The director concedes that because le Carré’s novel “is such a cornerstone of British literature”, he did feel some pressure in taking on the assignment. “It’s scary to handle material of this magnitude,” he admits.
“But you have to put that aside. If you are daring to do the job, you need to have strong connections to the material. I suppose I understand George Smiley’s soul in some way. When I first met John le Carré, there was a very strong personal connection. It felt like I understood what he was expecting from a film, and I was very surprised that was so generous and open. Not only in terms of sharing information and details with us for hours at a time, but also in terms of how he said, ‘Make interesting reflections of yourself.’ So I set out to try to make the images I saw in the book, and the humanity of the characters, come to the screen.”
After Peter Morgan had written a draft, Bevan found that the screenwriter “wasn’t available to keep going with the script, so we went to the team of Bridget O’Connor and Peter Straughan to write the screenplay adaptation. They worked very closely with Tomas for almost a year.”
Le Carré offers, “When I read Bridget and Peter’s first draft, it was a piece of dramatic and intellectual architecture that I could admire. I knew I couldn’t do something like that. At that point, I joined their work. It was not the film of the book; it was the film of the film. I think they did it splendidly.
“The greatest compliment all of the filmmakers paid to the book, as far as I’m concerned, was to make their own film from it. I was there as a resource, that’s all; I knew the material very well, and I offered what mental agility I have.”
“Their first draft was so promising,” remembers Slovo. “It helped make the development process very quick, and we started casting the movie by the time there was a third draft.”
Staying faithful to the period when it was written and published, the feature unfolds primarily in 1973 (progressing into 1974). Bevan adds, “The team’s script represented the book, retained the complications of the book, and had integrity at its heart. As a producer, you’re always looking for a compelling story, compelling emotion, and compelling characters. Their script had those elements, and it is very much their script that was shot.”

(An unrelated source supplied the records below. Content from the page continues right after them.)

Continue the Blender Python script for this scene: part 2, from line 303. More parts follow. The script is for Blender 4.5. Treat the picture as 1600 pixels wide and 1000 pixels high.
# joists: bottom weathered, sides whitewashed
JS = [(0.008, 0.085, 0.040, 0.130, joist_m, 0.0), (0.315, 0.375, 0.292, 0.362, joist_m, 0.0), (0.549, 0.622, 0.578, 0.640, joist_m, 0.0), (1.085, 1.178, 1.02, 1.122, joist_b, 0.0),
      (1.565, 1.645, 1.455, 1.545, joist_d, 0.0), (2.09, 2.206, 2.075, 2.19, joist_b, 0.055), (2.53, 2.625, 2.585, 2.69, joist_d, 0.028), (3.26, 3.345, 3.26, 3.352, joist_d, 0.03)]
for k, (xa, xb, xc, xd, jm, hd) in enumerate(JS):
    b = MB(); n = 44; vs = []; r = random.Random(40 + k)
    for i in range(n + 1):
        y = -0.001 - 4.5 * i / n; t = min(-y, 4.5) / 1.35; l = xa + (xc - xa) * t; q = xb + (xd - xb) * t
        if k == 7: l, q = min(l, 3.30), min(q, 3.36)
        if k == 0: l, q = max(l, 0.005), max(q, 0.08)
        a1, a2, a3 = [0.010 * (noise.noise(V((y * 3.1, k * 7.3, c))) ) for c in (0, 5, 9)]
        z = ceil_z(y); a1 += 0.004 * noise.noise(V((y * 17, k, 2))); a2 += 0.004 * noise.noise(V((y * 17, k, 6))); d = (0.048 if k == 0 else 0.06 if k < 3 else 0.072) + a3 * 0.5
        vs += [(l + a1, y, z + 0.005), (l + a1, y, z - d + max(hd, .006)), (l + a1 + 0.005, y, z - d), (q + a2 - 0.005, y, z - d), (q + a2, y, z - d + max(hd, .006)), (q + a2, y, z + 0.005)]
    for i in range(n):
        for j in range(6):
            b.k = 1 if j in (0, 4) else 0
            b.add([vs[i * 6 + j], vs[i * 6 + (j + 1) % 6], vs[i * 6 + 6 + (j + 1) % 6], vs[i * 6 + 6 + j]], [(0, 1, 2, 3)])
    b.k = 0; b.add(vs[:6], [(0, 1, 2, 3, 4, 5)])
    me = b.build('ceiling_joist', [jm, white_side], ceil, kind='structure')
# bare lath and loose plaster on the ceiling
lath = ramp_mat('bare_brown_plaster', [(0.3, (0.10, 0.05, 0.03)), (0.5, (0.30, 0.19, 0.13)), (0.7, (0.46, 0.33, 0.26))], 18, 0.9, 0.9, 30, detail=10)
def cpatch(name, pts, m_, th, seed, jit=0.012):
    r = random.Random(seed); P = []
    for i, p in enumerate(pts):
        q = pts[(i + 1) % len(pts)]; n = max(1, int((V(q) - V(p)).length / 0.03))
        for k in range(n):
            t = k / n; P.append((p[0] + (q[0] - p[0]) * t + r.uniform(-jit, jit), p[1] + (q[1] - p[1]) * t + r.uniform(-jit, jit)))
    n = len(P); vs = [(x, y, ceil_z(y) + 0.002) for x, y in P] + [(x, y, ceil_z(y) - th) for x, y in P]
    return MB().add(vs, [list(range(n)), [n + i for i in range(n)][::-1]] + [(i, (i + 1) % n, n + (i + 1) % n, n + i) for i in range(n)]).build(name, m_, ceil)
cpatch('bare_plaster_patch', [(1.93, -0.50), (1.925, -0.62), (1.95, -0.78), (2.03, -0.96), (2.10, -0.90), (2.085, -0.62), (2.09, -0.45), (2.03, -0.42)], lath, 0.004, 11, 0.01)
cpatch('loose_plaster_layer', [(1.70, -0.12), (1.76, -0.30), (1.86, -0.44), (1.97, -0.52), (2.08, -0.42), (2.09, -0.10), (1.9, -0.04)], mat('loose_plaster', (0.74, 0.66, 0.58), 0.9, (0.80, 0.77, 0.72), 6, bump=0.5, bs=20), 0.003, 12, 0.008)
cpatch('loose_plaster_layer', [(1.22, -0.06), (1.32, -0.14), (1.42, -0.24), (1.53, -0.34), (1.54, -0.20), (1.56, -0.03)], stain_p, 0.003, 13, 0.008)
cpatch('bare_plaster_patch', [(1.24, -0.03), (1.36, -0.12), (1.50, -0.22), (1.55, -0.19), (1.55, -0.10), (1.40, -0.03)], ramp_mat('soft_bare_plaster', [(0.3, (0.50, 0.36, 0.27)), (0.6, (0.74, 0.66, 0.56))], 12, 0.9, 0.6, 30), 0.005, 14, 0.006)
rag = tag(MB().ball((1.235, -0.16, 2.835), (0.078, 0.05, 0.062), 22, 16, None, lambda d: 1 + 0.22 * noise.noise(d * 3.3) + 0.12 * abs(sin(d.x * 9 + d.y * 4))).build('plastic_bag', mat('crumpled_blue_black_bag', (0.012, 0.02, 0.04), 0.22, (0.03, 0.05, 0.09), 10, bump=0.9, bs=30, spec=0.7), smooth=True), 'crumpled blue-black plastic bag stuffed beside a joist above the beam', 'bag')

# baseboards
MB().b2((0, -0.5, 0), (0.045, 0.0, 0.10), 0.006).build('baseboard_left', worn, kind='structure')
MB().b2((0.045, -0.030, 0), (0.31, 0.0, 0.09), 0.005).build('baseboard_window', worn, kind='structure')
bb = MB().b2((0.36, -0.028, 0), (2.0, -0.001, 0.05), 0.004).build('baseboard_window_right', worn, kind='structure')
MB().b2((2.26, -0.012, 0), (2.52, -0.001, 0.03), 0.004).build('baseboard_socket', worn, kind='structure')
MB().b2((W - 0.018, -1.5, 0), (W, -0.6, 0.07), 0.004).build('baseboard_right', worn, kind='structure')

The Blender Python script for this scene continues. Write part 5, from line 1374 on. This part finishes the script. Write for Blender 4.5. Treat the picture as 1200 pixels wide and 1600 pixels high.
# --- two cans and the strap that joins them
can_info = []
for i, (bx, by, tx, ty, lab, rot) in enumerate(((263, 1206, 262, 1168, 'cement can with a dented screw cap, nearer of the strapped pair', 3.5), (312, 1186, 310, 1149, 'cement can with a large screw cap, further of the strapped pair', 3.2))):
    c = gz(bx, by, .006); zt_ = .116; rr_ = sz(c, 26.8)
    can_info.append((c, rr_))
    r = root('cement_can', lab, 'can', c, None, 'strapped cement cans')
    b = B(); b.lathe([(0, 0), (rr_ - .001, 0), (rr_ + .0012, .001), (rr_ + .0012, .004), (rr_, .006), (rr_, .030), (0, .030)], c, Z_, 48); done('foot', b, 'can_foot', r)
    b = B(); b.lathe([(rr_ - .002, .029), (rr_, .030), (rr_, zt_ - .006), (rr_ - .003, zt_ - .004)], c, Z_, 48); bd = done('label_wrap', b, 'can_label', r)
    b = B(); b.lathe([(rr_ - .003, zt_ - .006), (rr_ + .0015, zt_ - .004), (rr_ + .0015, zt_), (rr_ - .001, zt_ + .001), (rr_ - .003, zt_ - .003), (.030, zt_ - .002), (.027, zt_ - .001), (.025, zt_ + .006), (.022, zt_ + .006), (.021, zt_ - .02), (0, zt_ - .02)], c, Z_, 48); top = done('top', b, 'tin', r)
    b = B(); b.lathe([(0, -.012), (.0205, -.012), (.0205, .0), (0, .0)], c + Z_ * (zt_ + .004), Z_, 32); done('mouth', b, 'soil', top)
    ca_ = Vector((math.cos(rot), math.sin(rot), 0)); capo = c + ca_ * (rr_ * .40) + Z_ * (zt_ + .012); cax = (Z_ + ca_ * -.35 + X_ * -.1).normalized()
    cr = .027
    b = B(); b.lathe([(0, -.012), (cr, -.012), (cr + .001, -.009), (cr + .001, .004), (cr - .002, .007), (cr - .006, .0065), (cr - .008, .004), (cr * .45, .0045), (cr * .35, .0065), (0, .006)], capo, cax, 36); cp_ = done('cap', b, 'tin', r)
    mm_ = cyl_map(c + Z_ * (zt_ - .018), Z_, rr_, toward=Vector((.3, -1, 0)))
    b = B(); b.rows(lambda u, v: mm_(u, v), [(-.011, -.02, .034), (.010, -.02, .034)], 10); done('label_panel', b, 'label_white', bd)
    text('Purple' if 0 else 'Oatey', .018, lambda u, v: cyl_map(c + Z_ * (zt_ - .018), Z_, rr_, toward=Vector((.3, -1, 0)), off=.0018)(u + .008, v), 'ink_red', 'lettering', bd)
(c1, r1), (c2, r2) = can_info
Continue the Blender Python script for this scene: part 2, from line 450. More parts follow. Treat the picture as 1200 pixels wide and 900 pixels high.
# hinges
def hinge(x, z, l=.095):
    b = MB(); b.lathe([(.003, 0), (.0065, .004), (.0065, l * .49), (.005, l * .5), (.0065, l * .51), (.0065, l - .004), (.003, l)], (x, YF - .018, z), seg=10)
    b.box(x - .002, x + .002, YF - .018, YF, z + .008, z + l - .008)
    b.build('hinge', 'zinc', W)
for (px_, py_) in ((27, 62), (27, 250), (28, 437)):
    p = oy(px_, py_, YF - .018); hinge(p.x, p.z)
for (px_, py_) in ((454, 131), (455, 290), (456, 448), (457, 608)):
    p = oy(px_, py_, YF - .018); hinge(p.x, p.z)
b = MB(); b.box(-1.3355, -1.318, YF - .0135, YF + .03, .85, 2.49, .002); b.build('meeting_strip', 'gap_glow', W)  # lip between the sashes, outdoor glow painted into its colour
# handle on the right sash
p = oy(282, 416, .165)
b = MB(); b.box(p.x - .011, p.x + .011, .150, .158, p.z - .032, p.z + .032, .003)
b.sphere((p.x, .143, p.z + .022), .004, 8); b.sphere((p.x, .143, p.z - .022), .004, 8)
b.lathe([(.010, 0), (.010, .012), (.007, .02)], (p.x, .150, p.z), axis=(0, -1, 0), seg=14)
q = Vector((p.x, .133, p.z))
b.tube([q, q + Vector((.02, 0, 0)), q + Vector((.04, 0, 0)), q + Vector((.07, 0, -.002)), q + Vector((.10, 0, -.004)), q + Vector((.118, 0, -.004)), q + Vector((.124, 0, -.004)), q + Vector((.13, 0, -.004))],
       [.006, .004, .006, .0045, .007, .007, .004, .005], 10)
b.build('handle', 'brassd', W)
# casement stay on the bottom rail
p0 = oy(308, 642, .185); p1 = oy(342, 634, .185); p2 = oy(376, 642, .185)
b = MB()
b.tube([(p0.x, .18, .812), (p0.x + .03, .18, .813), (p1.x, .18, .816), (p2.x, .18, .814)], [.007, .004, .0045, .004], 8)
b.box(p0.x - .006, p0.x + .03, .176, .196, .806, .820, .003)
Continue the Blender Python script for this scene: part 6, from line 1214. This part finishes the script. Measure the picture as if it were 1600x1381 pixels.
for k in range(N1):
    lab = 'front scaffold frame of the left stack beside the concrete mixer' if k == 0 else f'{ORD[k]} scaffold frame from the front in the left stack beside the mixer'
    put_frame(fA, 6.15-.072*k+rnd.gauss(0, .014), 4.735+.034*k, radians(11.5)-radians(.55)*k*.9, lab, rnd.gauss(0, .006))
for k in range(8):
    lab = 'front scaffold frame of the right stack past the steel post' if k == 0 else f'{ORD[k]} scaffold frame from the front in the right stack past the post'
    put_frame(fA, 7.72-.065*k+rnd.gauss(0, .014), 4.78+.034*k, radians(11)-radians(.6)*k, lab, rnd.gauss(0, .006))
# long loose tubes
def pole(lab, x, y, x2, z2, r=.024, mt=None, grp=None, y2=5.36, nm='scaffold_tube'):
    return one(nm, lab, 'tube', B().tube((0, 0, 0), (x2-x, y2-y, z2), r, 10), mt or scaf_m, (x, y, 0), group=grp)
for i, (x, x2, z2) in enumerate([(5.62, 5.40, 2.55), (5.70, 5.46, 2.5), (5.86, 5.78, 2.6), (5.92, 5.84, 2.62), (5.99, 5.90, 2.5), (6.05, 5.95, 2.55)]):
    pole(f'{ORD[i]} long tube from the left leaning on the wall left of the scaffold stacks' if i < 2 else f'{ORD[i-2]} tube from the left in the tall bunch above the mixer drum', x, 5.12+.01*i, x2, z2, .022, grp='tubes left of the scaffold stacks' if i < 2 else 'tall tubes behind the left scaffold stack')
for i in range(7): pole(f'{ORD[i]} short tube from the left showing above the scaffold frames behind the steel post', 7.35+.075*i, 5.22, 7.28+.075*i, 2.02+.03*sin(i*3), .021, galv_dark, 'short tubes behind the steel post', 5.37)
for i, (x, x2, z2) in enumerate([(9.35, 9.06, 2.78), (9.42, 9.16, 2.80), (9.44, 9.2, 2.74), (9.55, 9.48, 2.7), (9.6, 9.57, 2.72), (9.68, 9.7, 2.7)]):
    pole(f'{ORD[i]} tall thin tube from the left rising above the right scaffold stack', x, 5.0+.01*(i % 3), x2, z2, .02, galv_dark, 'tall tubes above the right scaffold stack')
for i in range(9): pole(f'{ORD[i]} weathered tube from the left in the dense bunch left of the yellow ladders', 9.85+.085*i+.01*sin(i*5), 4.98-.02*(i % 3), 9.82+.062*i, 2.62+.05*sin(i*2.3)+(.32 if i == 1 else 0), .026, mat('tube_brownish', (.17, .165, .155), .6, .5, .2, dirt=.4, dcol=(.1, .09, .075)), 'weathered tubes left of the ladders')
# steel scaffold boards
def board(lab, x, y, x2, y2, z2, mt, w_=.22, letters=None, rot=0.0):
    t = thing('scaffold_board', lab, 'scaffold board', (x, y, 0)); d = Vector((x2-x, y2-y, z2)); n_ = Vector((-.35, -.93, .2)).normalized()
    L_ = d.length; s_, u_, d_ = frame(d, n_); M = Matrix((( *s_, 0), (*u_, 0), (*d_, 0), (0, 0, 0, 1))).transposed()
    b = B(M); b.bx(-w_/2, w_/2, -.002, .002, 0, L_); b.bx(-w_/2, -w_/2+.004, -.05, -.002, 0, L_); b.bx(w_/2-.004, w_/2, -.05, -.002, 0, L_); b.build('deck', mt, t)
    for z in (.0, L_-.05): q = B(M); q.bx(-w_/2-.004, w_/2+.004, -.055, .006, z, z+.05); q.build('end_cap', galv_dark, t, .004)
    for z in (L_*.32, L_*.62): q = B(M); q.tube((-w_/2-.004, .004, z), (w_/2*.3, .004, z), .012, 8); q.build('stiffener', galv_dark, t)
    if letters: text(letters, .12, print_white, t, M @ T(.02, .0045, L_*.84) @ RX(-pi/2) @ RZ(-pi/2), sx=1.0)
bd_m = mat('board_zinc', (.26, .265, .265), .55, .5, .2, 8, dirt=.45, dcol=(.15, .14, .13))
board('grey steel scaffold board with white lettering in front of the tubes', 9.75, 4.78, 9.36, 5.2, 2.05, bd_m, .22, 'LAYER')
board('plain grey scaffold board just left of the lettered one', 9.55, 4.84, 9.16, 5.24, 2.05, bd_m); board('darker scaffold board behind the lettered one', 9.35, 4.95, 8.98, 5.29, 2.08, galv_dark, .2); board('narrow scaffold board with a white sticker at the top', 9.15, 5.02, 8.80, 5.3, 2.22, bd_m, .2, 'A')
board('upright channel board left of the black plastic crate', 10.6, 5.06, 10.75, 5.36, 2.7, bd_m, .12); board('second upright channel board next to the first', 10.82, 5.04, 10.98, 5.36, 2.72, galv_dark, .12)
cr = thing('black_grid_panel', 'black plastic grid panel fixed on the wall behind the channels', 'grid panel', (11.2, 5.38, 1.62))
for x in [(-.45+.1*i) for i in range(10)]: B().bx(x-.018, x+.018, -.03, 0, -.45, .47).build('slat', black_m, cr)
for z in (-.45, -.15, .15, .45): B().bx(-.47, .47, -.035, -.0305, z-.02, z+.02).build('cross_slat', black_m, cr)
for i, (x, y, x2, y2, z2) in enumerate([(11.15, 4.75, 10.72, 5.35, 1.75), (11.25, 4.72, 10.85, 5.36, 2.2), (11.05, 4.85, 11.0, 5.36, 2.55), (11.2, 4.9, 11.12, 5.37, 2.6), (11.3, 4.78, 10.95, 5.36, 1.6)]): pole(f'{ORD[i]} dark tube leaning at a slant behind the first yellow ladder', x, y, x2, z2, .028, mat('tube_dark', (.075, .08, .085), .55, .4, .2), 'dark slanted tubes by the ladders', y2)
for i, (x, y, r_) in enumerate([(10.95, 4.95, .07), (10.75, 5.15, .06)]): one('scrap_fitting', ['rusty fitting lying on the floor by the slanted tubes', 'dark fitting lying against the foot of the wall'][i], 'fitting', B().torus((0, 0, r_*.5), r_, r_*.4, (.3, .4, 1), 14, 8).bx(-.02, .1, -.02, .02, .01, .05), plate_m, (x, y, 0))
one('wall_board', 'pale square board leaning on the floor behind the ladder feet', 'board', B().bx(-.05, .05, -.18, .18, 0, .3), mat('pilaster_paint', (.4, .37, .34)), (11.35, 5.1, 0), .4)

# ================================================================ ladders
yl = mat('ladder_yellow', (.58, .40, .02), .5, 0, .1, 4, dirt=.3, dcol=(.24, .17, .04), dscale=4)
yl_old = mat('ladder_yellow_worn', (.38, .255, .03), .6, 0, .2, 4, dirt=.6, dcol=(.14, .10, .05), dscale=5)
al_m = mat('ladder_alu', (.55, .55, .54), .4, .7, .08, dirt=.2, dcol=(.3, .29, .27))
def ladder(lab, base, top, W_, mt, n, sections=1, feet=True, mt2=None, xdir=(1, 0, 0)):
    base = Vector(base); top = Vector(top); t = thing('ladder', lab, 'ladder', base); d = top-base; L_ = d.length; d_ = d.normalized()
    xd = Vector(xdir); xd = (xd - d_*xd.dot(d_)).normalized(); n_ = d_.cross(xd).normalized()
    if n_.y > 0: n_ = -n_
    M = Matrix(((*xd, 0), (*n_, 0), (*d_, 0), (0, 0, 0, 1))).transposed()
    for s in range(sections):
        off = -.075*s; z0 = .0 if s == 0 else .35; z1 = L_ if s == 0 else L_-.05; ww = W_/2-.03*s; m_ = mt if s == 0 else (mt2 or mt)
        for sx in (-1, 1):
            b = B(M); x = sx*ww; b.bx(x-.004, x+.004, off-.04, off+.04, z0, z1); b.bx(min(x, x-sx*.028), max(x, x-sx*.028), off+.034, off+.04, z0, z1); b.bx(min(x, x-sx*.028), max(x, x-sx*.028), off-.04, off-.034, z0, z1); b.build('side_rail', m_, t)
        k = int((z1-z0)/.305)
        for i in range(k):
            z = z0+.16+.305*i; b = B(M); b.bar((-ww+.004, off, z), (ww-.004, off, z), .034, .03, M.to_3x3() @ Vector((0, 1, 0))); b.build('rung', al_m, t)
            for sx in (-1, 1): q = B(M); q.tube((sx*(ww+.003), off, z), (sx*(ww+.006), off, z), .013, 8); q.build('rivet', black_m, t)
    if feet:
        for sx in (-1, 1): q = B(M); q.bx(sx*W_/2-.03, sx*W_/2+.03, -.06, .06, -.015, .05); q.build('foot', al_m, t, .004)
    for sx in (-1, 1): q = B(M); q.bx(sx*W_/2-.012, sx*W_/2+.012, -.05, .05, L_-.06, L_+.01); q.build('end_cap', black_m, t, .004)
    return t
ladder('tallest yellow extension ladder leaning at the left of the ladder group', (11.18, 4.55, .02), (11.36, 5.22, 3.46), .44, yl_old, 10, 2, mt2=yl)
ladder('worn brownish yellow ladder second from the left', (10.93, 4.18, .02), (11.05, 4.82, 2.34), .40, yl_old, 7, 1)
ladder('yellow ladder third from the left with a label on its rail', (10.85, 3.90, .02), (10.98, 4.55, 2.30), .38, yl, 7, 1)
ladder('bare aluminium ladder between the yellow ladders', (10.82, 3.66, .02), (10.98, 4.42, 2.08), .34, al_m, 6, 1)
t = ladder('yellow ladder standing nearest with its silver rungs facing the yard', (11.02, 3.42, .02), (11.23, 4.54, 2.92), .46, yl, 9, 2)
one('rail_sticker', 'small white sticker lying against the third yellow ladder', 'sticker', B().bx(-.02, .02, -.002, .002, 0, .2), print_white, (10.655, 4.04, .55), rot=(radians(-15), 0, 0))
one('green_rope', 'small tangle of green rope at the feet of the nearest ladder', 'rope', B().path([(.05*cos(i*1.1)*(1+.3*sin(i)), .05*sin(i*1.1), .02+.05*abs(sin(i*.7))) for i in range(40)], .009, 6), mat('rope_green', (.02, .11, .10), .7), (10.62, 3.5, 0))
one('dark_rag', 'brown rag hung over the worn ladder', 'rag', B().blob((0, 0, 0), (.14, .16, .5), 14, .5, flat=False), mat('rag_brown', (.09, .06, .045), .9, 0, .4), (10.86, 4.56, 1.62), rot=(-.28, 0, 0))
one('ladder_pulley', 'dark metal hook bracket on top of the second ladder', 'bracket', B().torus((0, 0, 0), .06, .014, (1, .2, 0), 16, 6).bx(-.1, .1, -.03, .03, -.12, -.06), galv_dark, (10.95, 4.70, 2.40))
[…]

The script was now in the hands of a director making his first English-language film. Alfredson muses, “I’m unpredictable with my career moves; something comes up and I’ll feel, ‘This is the right thing to do next.’
“This picture is certainly a big step for me. I’ve been doing films and television for almost 30 years, so it was a big change to work in a different language. But everyone was so helpful.”
Particularly so, he says, were the eyes and ears of the female half of the screenwriting team, Bridget O’Connor, who passed away just as filming began and to whom the finished film is dedicated. Alfredson reflects, “Since I wasn’t interested in doing it like the usual thriller, talking with Bridget about her interpretation and having her female eye on it was important. These men had to make use of their feminine sides and abilities. I needed that different perspective, and she helped me get it.”
In his research, Alfredson was fascinated to learn that “there was a lot of homosexuality in this world. At that time in Britain, it was not accepted, and there were spies and agents who could not be open about their sexuality because they could then be blackmailed. So Bridget and Peter were able to delve into this in the adaptation.”
To the director, the story particularly resonates and reverberates with “eternal and dramatic questions of friendship, betrayal, and loyalty.
“Also, as we’ve now reached a little distance from the Cold War era, we can look at what happened; were the bad guys truly the bad guys? We should know about our shared history, especially this piece that still echoes today.”
Alfredson muses, “There’s also the factor of, ‘I know something that you don’t know.’ Say that, or hint that, to someone, and you’ve got their attention and are getting into their head.”